►
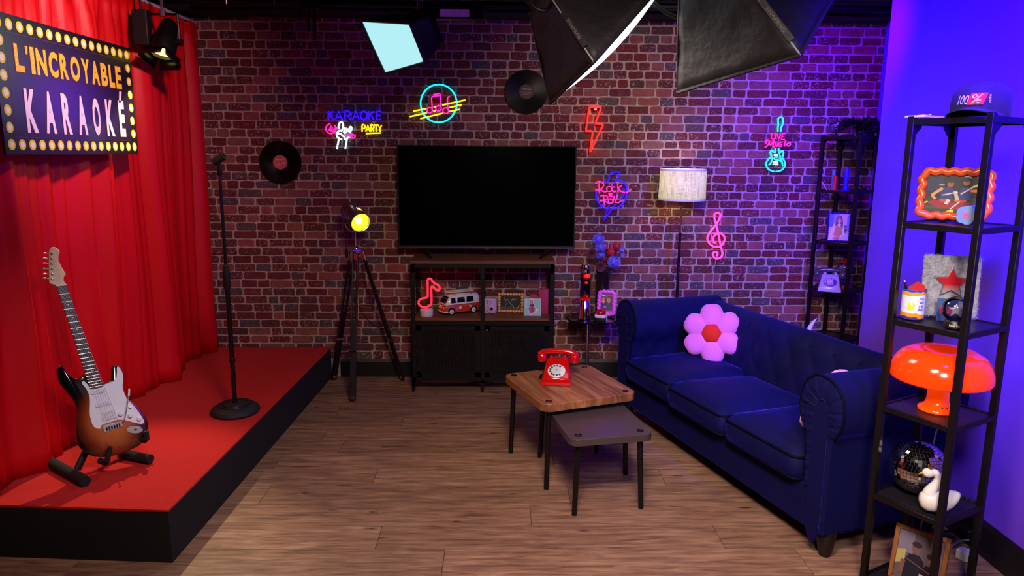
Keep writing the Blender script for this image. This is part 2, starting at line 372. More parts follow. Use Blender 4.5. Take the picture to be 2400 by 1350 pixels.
struct(MB().box((0.2, -2.2, 1.3), (5.4, 0.10, 2.8)).build('wall_front', M('grey_studio_wall', (120,112,112), 0.85, noise=(4,0.3)), smooth=0))
struct(MB().box((0.2, 5.12, 2.603), (5.0, 0.24, 0.035)).build('trim_1', CEIL, smooth=0))

# ---------------------------------------------------------------- traced outlines, metres in each thing's own plane
NEON_KARAOKE_C=(-1.017,1.840)
NEON_KARAOKE={
 'blue':[
  (0,[(-0.1930,0.1130),(-0.1950,0.0570)]),
  (0,[(-0.1620,0.1130),(-0.1940,0.0820)]),
  (0,[(-0.1840,0.0900),(-0.1620,0.0570)]),
  (0,[(-0.1460,0.0570),(-0.1210,0.1130),(-0.1010,0.0570)]),
  (0,[(-0.1360,0.0770),(-0.1090,0.0770)]),
  (0,[(-0.0780,0.0580),(-0.0760,0.1140),(-0.0530,0.1140),(-0.0420,0.1070),(-0.0420,0.0910),(-0.0540,0.0850),(-0.0770,0.0850)]),
  (0,[(-0.0580,0.0850),(-0.0410,0.0580)]),
  (0,[(-0.0240,0.0580),(0.0000,0.1140),(0.0190,0.0580)]),
  (0,[(-0.0140,0.0780),(0.0110,0.0780)]),
  (1,[(0.0760,0.0870),(0.0730,0.0750),(0.0670,0.0650),(0.0570,0.0590),(0.0470,0.0590),(0.0380,0.0650),(0.0320,0.0740),(0.0310,0.0860),(0.0330,0.0990),(0.0400,0.1080),(0.0490,0.1140),(0.0590,0.1140),(0.0680,0.1090),(0.0740,0.0990)]),
  (0,[(0.0910,0.1150),(0.0900,0.0590)]),
  (0,[(0.1240,0.1150),(0.0900,0.0840)]),
  (0,[(0.1010,0.0930),(0.1240,0.0590)]),
  (0,[(0.1750,0.1160),(0.1460,0.1150),(0.1440,0.0590),(0.1730,0.0600)]),
  (0,[(0.1450,0.0870),(0.1690,0.0880)]),
 ],
 'yellow':[
  (0,[(0.0390,-0.0250),(0.0410,0.0210),(0.0540,0.0210),(0.0610,0.0150),(0.0600,0.0030),(0.0530,-0.0030),(0.0400,-0.0030)]),
  (0,[(0.0640,-0.0250),(0.0810,0.0210),(0.0940,-0.0250)]),
  (0,[(0.0710,-0.0090),(0.0880,-0.0090)]),
  (0,[(0.1010,-0.0250),(0.1020,0.0210),(0.1150,0.0210),(0.1220,0.0160),(0.1220,0.0030),(0.1150,-0.0020),(0.1010,-0.0030)]),
  (0,[(0.1130,-0.0020),(0.1220,-0.0240)]),
  (0,[(0.1250,0.0210),(0.1540,0.0220)]),
  (0,[(0.1390,0.0220),(0.1380,-0.0240)]),
  (0,[(0.1540,0.0220),(0.1650,-0.0010),(0.1780,0.0220)]),
  (0,[(0.1650,-0.0010),(0.1650,-0.0240)]),
  (0,[(0.0650,-0.0380),(0.1710,-0.0330)]),
 ],
 'pink':[
  (0,[(-0.1550,0.0180),(-0.1490,0.0090),(-0.1460,-0.0020),(-0.1470,-0.0130),(-0.1520,-0.0240),(-0.1600,-0.0320),(-0.1700,-0.0380),(-0.1820,-0.0400),(-0.1940,-0.0380),(-0.2030,-0.0320),(-0.2110,-0.0240),(-0.2150,-0.0130),(-0.2150,-0.0020),(-0.2110,0.0090),(-0.2030,0.0190),(-0.1930,0.0250),(-0.1820,0.0280)]),
  (0,[(-0.1770,0.0130),(-0.1940,-0.0190)]),
  (0,[(-0.1670,0.0050),(-0.1840,-0.0270)]),
  (0,[(-0.1400,0.0000),(-0.1590,-0.0080),(-0.1650,-0.0240),(-0.1530,-0.0340)]),
  (0,[(-0.1480,0.0080),(-0.1380,-0.0030),(-0.1140,-0.0130)]),
  (0,[(-0.1530,-0.0340),(-0.1420,-0.0370)]),
  (0,[(-0.0940,-0.0480),(-0.0700,-0.0520),(-0.0250,-0.0690),(-0.0110,-0.0590),(-0.0160,-0.0490),(-0.0590,-0.0370)]),
  (0,[(-0.0640,-0.0450),(-0.0270,-0.0570)]),
 ],
 'white':[
  (0,[(-0.1240,-0.0050),(-0.1270,0.0080),(-0.1200,0.0290),(-0.1080,0.0400),(-0.0960,0.0330),(-0.0930,0.0130),(-0.0950,-0.0020)]),
  (0,[(-0.0480,-0.0310),(-0.0340,-0.0050),(-0.0360,0.0060),(-0.0440,0.0060),(-0.0520,-0.0070),(-0.0610,-0.0260)]),
  (0,[(-0.1020,-0.0180),(-0.0980,-0.0050),(-0.0900,-0.0010),(-0.0820,-0.0050),(-0.0850,-0.0210),(-0.0930,-0.0310)]),
  (0,[(-0.0800,-0.0050),(-0.0680,-0.0060),(-0.0670,-0.0180),(-0.0750,-0.0310),(-0.0910,-0.0360)]),
  (0,[(-0.1060,-0.0230),(-0.1220,-0.0210),(-0.1360,-0.0320),(-0.1420,-0.0470),(-0.1370,-0.0630),(-0.1240,-0.0730),(-0.1080,-0.0770)]),
  (0,[(-0.1280,-0.0430),(-0.1100,-0.0420),(-0.1000,-0.0550),(-0.0860,-0.0640)]),
  (0,[(-0.0520,-0.0620),(-0.0710,-0.0730),(-0.0900,-0.0780)]),
  (0,[(-0.1270,-0.0750),(-0.1430,-0.1450)]),
  (0,[(-0.0700,-0.0760),(-0.0840,-0.1440)]),
 ],
}
NEON_NOTES_C=(-0.429,2.020)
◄
* Exercise objective *
Print each line of the material above exactly, with the pictures removed from your copy.

* Final result *
Keep writing the Blender script for this image. This is part 2, starting at line 372. More parts follow. Use Blender 4.5. Take the picture to be 2400 by 1350 pixels.
struct(MB().box((0.2, -2.2, 1.3), (5.4, 0.10, 2.8)).build('wall_front', M('grey_studio_wall', (120,112,112), 0.85, noise=(4,0.3)), smooth=0))
struct(MB().box((0.2, 5.12, 2.603), (5.0, 0.24, 0.035)).build('trim_1', CEIL, smooth=0))

# ---------------------------------------------------------------- traced outlines, metres in each thing's own plane
NEON_KARAOKE_C=(-1.017,1.840)
NEON_KARAOKE={
 'blue':[
  (0,[(-0.1930,0.1130),(-0.1950,0.0570)]),
  (0,[(-0.1620,0.1130),(-0.1940,0.0820)]),
  (0,[(-0.1840,0.0900),(-0.1620,0.0570)]),
  (0,[(-0.1460,0.0570),(-0.1210,0.1130),(-0.1010,0.0570)]),
  (0,[(-0.1360,0.0770),(-0.1090,0.0770)]),
  (0,[(-0.0780,0.0580),(-0.0760,0.1140),(-0.0530,0.1140),(-0.0420,0.1070),(-0.0420,0.0910),(-0.0540,0.0850),(-0.0770,0.0850)]),
  (0,[(-0.0580,0.0850),(-0.0410,0.0580)]),
  (0,[(-0.0240,0.0580),(0.0000,0.1140),(0.0190,0.0580)]),
  (0,[(-0.0140,0.0780),(0.0110,0.0780)]),
  (1,[(0.0760,0.0870),(0.0730,0.0750),(0.0670,0.0650),(0.0570,0.0590),(0.0470,0.0590),(0.0380,0.0650),(0.0320,0.0740),(0.0310,0.0860),(0.0330,0.0990),(0.0400,0.1080),(0.0490,0.1140),(0.0590,0.1140),(0.0680,0.1090),(0.0740,0.0990)]),
  (0,[(0.0910,0.1150),(0.0900,0.0590)]),
  (0,[(0.1240,0.1150),(0.0900,0.0840)]),
  (0,[(0.1010,0.0930),(0.1240,0.0590)]),
  (0,[(0.1750,0.1160),(0.1460,0.1150),(0.1440,0.0590),(0.1730,0.0600)]),
  (0,[(0.1450,0.0870),(0.1690,0.0880)]),
 ],
 'yellow':[
  (0,[(0.0390,-0.0250),(0.0410,0.0210),(0.0540,0.0210),(0.0610,0.0150),(0.0600,0.0030),(0.0530,-0.0030),(0.0400,-0.0030)]),
  (0,[(0.0640,-0.0250),(0.0810,0.0210),(0.0940,-0.0250)]),
  (0,[(0.0710,-0.0090),(0.0880,-0.0090)]),
  (0,[(0.1010,-0.0250),(0.1020,0.0210),(0.1150,0.0210),(0.1220,0.0160),(0.1220,0.0030),(0.1150,-0.0020),(0.1010,-0.0030)]),
  (0,[(0.1130,-0.0020),(0.1220,-0.0240)]),
  (0,[(0.1250,0.0210),(0.1540,0.0220)]),
  (0,[(0.1390,0.0220),(0.1380,-0.0240)]),
  (0,[(0.1540,0.0220),(0.1650,-0.0010),(0.1780,0.0220)]),
  (0,[(0.1650,-0.0010),(0.1650,-0.0240)]),
  (0,[(0.0650,-0.0380),(0.1710,-0.0330)]),
 ],
 'pink':[
  (0,[(-0.1550,0.0180),(-0.1490,0.0090),(-0.1460,-0.0020),(-0.1470,-0.0130),(-0.1520,-0.0240),(-0.1600,-0.0320),(-0.1700,-0.0380),(-0.1820,-0.0400),(-0.1940,-0.0380),(-0.2030,-0.0320),(-0.2110,-0.0240),(-0.2150,-0.0130),(-0.2150,-0.0020),(-0.2110,0.0090),(-0.2030,0.0190),(-0.1930,0.0250),(-0.1820,0.0280)]),
  (0,[(-0.1770,0.0130),(-0.1940,-0.0190)]),
  (0,[(-0.1670,0.0050),(-0.1840,-0.0270)]),
  (0,[(-0.1400,0.0000),(-0.1590,-0.0080),(-0.1650,-0.0240),(-0.1530,-0.0340)]),
  (0,[(-0.1480,0.0080),(-0.1380,-0.0030),(-0.1140,-0.0130)]),
  (0,[(-0.1530,-0.0340),(-0.1420,-0.0370)]),
  (0,[(-0.0940,-0.0480),(-0.0700,-0.0520),(-0.0250,-0.0690),(-0.0110,-0.0590),(-0.0160,-0.0490),(-0.0590,-0.0370)]),
  (0,[(-0.0640,-0.0450),(-0.0270,-0.0570)]),
 ],
 'white':[
  (0,[(-0.1240,-0.0050),(-0.1270,0.0080),(-0.1200,0.0290),(-0.1080,0.0400),(-0.0960,0.0330),(-0.0930,0.0130),(-0.0950,-0.0020)]),
  (0,[(-0.0480,-0.0310),(-0.0340,-0.0050),(-0.0360,0.0060),(-0.0440,0.0060),(-0.0520,-0.0070),(-0.0610,-0.0260)]),
  (0,[(-0.1020,-0.0180),(-0.0980,-0.0050),(-0.0900,-0.0010),(-0.0820,-0.0050),(-0.0850,-0.0210),(-0.0930,-0.0310)]),
  (0,[(-0.0800,-0.0050),(-0.0680,-0.0060),(-0.0670,-0.0180),(-0.0750,-0.0310),(-0.0910,-0.0360)]),
  (0,[(-0.1060,-0.0230),(-0.1220,-0.0210),(-0.1360,-0.0320),(-0.1420,-0.0470),(-0.1370,-0.0630),(-0.1240,-0.0730),(-0.1080,-0.0770)]),
  (0,[(-0.1280,-0.0430),(-0.1100,-0.0420),(-0.1000,-0.0550),(-0.0860,-0.0640)]),
  (0,[(-0.0520,-0.0620),(-0.0710,-0.0730),(-0.0900,-0.0780)]),
  (0,[(-0.1270,-0.0750),(-0.1430,-0.1450)]),
  (0,[(-0.0700,-0.0760),(-0.0840,-0.1440)]),
 ],
}
NEON_NOTES_C=(-0.429,2.020)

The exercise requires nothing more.